Showing posts with label prisoners. Show all posts
Showing posts with label prisoners. Show all posts

Monday, May 23, 2022

The Surrender of the Azovstal. Not exactly like the fall of Troy


In the Iliad, we read of how Achilles killed Hector, angered at seeing how the defeated Trojan warrior was wearing the armor he had taken from Achilles' friend, Patroclus. It is a recurring theme in ancient literature, we see it also in Virgil's Aeneid, when Aeneas, known for his piety, nevertheless does not spare the Latin warrior Turnus when he sees him wearing the armor taken from Aeneas' friend Pallas. 

In our times, it seems that things have become less dramatic. The surrender of the Ukrainian troops of the Azovstaal building in Mariupol was nothing like the sack of Troy. We saw the Ukrainian soldiers coming out of the bunker. Apart from those who were wounded, they looked in good health, a little shocked, but not afraid, and you could perceive their relief. They were supposed to fight to the death, but they had avoided that. 

On their side, the Russian soldiers were not exactly friendly, but they showed no anger toward the surrendering Ukrainians. They examined the prisoners' belonging, seeking for hidden weapons, but found none. The Ukrainians were carrying food, blankets, varied provisions, but they had given up with the idea of fighting. 
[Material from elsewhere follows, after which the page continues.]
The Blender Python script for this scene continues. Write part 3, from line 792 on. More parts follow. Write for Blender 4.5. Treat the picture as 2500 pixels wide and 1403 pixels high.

There was an interesting moment when the Russians made the prisoners show their tattoos that often included various Nazi symbols. You see here a Ukrainian soldier with the classic logo of the German Schutzstaffel (SS; stylized as ᛋᛋ). 


Now, consider that the Nazis had killed some 26 million Soviet citizens, most of them Russians, during WWII, and you can see that it could have been an "Achilles vs. Hector" moment. But nothing like that happened. As I said, the Russians were not friendly, but not especially hostile. Those prisoners who had Nazi tattoos were treated like all the others and allowed to take the bus that would take them to a detention camp, somewhere. 

Surely, the ability of Ukrainians and Russians to speak to each other helped make this encounter bloodless. But there is more to ask: the main question, I think, is how it was that these Ukrainian men decided (or accepted) to be tattooed in this way. For one thing, it was dangerous for them -- it was not at all obvious that the Russians would react the way they reacted. Secondly, you wonder how they could do that when they must have known what the German Nazis were planning for the Slavic population of Eastern Europe. The German "Ostplan" (plan for the East) saw most Slavs exterminated or simply pushed to the other side of the Urals to make space for the "Herrenvolk," the German lords. They would have ruled the fertile plains of Ukraine, using the surviving Slavs as peasants and servants. 

It is hard to say what went on in the heads of these men, whether they realized what exactly they had been doing. Surely, they are not the Trojans defeated by the Achaeans. More likely, they are just ordinary people who tried to make a little money by enlisting in the army of a bankrupted country, as Ukraine was up to a few years ago (it still is). Probably, a pre-condition for enlisting in the special troops was to show one's commitment by accepting to be tattooed in that way. Looking at these men marching as prisoners, the impression is that they are just people caught in something that they don't fully understand. We are all human, all the same, we struggle for things we don't fully understand. But, at some moment, there comes the time of peace.